Citing Middesk client experiences, Mack mentions a top five U.S. bank automatically approving 30% more businesses while reducing KYB spend by 80%. Another bank saw its digital small-business auto-approval rate jump from under 20% to around 65%, with massive drop-offs in requests for documents and manual checks.
Meanwhile, organizations still using legacy KYB data or processes are at a significant disadvantage against fraudsters who are upping their game.
“Fraud is becoming more sophisticated” at a crucial moment, he warns. “The only sustainable response is to modernize the underlying data and workflows.”
Middesk’s KYB infrastructure consists of APIs, dashboards, automation, and AI agents, enabling instant, programmatic access to authoritative business identity data when it is needed. “It’s how risk, compliance, product, and operations teams verify businesses accurately, manage risk proactively, and onboard customers with confidence,” Mack says.
Agentic-AI compliance startup Bretton AI partnered and integrated with Middesk, saying in June 2025: “We first connected with Middesk through shared customers and immediately saw how well our solutions complement each other. By integrating Middesk’s authoritative business data with Bretton AI’s automation capabilities, compliance teams can now automatically pull verified information into their reviews accelerating decision making and reducing manual effort.”

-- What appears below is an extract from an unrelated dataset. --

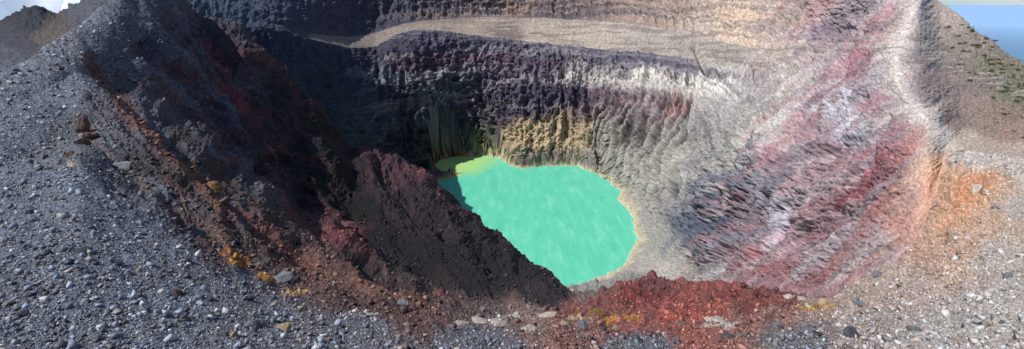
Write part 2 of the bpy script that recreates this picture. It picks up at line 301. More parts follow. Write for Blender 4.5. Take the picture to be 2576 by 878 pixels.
strip([(2150,580),(2080,640),(2010,690)],15,(182,174,180),.6)
strip([(2250,590),(2170,660),(2090,720)],15,(188,175,171),.6)
strip([(2180,320),(2120,420),(2040,500)],12,(176,170,174),.5)
strip([(1900,380),(1830,470),(1750,560),(1700,640)],34,(84,88,101),.55)
strip([(1990,430),(1930,510),(1850,600)],14,(80,79,91),.6)
strip([(2070,240),(2010,340),(1960,410)],9,(98,91,101),.5)
strip([(1720,640),(1690,690),(1640,725)],30,(158,153,143),.5)
mixc(inner*ss(0.10,0.14,st)*0.45,(182,177,179))
mixc(inner*ss(0.15,0.19,-st3)*0.36*ss(1850,2000,uu),(136,92,97))
mixc(inner*ss(0.13,0.17,st3)*0.36,(112,109,118))
mixc(inner*ss(0.17,0.2,-st4)*0.36,(152,108,111))
mixc(inner*ss(0.18,0.21,st4)*0.34,(90,85,94))
mixc(mled*ss(0.1,0.14,led)*0.5,(66,61,75))
mixc(mled*ss(0.14,0.18,-led)*0.35,(144,139,140))
mixc(mup*ss(0.1,0.14,led2)*0.45,(60,56,66))
mixc(mup*ss(0.14,0.18,-led2)*0.32*ss(900,1300,uu),(168,141,122))
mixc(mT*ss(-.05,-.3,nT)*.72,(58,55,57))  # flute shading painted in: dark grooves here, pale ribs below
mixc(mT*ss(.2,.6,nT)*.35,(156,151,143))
lst=aniso(1,.95,601,30,6,6,False);lst2=aniso(1,.95,631,50,7,6,False)
nr=np.where(near&(rough>7)&(uu<1400),1,0)
mixc(nr*ss(0.12,0.18,lst)*0.4*ss(250,500,uu)*ss(1000,700,uu),(90,51,49))
mixc(nr*ss(0.14,0.2,-lst)*0.4*ss(760,600,uu),(70,76,89))
nl=np.where(near,1,0)*ss(230,330,uu)*ss(720,560,uu)*ss(620,500,Vf)
mixc(nl*ss(0.05,0.12,-lst2)*0.55,(88,95,109))
for pl,hw,c,s_ in [([(230,150),(300,250),(400,360),(500,450),(570,560)],26,(98,66,54),.75),([(300,290),(380,350),(470,420)],16,(110,72,56),.65),([(340,110),(430,220),(520,300),(600,400)],12,(92,64,56),.65),([(540,80),(600,180),(640,250)],14,(108,54,60),.6),([(640,120),(700,190),(760,270)],8,(78,44,50),.45),([(760,640),(850,690),(960,730),(1080,780)],22,(116,82,70),.7),([(690,470),(780,560),(870,600),(930,640)],12,(110,60,60),.6),([(570,215),(600,240),(620,260)],14,(114,54,62),.6),([(900,390),(990,420),(1080,475),(1170,560)],10,(80,48,54),.55),([(600,520),(700,610),(800,680)],14,(106,66,58),.65),([(450,520),(540,600),(640,690)],14,(114,82,67),.5),([(180,300),(260,380),(360,470),(440,540)],12,(108,88,80),.4)]:
    strip(pl,hw,c,s_,True)
def blob(u,v,ru,rv,c,s=.85,nearl=True):
    d=((uu+wu*.5-u)/ru)**2+((Vf+wv*.6-v)/rv)**2+jag*1.3
    mixc(ss(1.0,0.6,d)*s*np.where(near==nearl,1,0),c)
for b in [(600,660,34,18,(186,124,50)),(660,705,30,10,(176,118,56)),(740,742,40,7,(180,140,96)),(1560,806,60,10,(188,126,54)),(1450,800,40,7,(178,150,124)),(2050,775,60,9,(184,140,84)),(545,470,22,26,(104,76,48)),(215,330,20,36,(96,68,56)),(550,520,26,12,(112,82,52)),(1250,806,70,7,(190,180,172)),(900,792,60,5,(180,172,164)),(1810,822,50,8,(196,184,170)),(560,640,22,10,(160,106,62)),(1700,800,90,14,(158,78,66)),(1620,745,60,14,(114,54,54)),(1860,745,60,10,(122,60,58))]:
    blob(*b)
blob(2410,530,130,110,(206,164,138),.5);blob(2440,480,60,42,(208,142,100),.6);blob(2400,545,44,34,(206,150,114),.5);blob(2350,640,60,30,(200,154,130),.4)
blob(2300,550,80,70,(198,154,136),.5,False);blob(2350,450,34,60,(206,158,126),.5,False)
mixc(cmask*np.exp(-(cd_/(24+14*jag))**2)*ss(2150,2210,uu)*.6,(200,190,180))
mixc(cmask*np.exp(-(cd_/9)**2)*ss(2150,2210,uu)*.35,(208,200,190))
plat=(TT>10)&(TT<11)
pn=fbm(uu/110,Vf/12,5,951);pn2=fbm(uu/60,Vf/7,5,961)
mixc(plat*ss(.04,.14,pn)*.5*ss(740,800,uu),(106,96,91))
mixc(plat*ss(.1,.2,-pn2)*.4*ss(1100,1300,uu),(182,172,160))
mot=fbm(uu/30,vv/22,6,701,gain=.7);mo2=fbm(uu/7,vv/5,3,731)
fm=np.where(near,1.0,.5)
g=np.exp(0.5*mot*fm+0.55*mo2)
cr1=fbm(uu/26,vv/18,5,751,True,.6);cr2=fbm(uu/13,vv/10,4,771,True,.6)
g*=1-0.5*ss(.66,.86,cr1)*np.clip(rough/8,0,1)
g*=1-0.4*ss(.68,.84,cr2)*np.clip(rough/6,0,1)*np.where(near,0,1)
g=np.where(plat,1+(g-1)*0.7,g)
col[...,:3]*=g[...,None]
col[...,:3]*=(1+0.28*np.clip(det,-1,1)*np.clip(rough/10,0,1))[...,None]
cm=col[mlake]
bc=np.where((UU[m]<1180)[:,None],s2l((168,138,80))[None],s2l((190,178,148))[None])
cm[:,:3]=cm[:,:3]*(1-bt[:,None])+bc*bt[:,None]
cm[:,:3]=cm[:,:3]*(1-bt2[:,None])+s2l((152,148,138))*bt2[:,None]
col[mlake]=cm
col=np.clip(col,0.008,0.72)
# ---------------------------------------------------------------- materials
def newmat(n):
    mt=bpy.data.materials.new(n);mt.use_nodes=True;nt=mt.node_tree
    return mt,nt,nt.nodes['Principled BSDF']
def node(nt,t,**k):
    n=nt.nodes.new(t)
    for a,b in k.items():
        try: setattr(n,a,b)
        except Exception: pass
    return n
def rockmat(name,contrast=0.5,cell=True,nsc=110):
    mt,nt,b=newmat(name)
    at=node(nt,'ShaderNodeAttribute');at.attribute_name='Col'
    uv=node(nt,'ShaderNodeUVMap');uv.uv_map='UVMap'
    n1=node(nt,'ShaderNodeTexNoise');n1.inputs['Scale'].default_value=nsc;n1.inputs['Detail'].default_value=6;n1.inputs['Roughness'].default_value=.75
    nt.links.new(uv.outputs[0],n1.inputs['Vector'])
    mr=node(nt,'ShaderNodeMapRange');mr.inputs[1].default_value=.3;mr.inputs[2].default_value=.7;mr.inputs[3].default_value=1-contrast;mr.inputs[4].default_value=1+contrast
    nt.links.new(n1.outputs['Fac'],mr.inputs[0])
    vm=node(nt,'ShaderNodeVectorMath',operation='SCALE')
    nt.links.new(at.outputs['Color'],vm.inputs[0]);nt.links.new(mr.outputs[0],vm.inputs['Scale'])
    out=vm
    if cell:
        n2=node(nt,'ShaderNodeTexVoronoi');n2.inputs['Scale'].default_value=190
        nt.links.new(uv.outputs[0],n2.inputs['Vector'])
        mr2=node(nt,'ShaderNodeMapRange');mr2.inputs[1].default_value=0;mr2.inputs[2].default_value=.6;mr2.inputs[3].default_value=1.25;mr2.inputs[4].default_value=.7
        nt.links.new(n2.outputs['Distance'],mr2.inputs[0])
        vm2=node(nt,'ShaderNodeVectorMath',operation='SCALE')
        nt.links.new(vm.outputs[0],vm2.inputs[0]);nt.links.new(mr2.outputs[0],vm2.inputs['Scale']);out=vm2
    nt.links.new(out.outputs[0],b.inputs['Base Color'])
    b.inputs['Roughness'].default_value=.92
    b.inputs['Specular IOR Level'].default_value=.2
    return mt
M_rock=rockmat('volcanic_scree_material');M_far=rockmat('crater_rock_material',.5,False,230)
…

The growth of agentic AI and commerce requires trust-establishing measures, Charnley says. “Ensuring that agents are legitimate, properly authorized, and behaving as expected will require analogous verification frameworks. In many ways, BEV represents the closest existing model to the systems we will need to validate and govern agentic activity at scale.”
As Mack puts it, “The future of KYB isn’t more manual review. It’s better data, delivered in real time, and workflows designed for the speed of today’s economy.”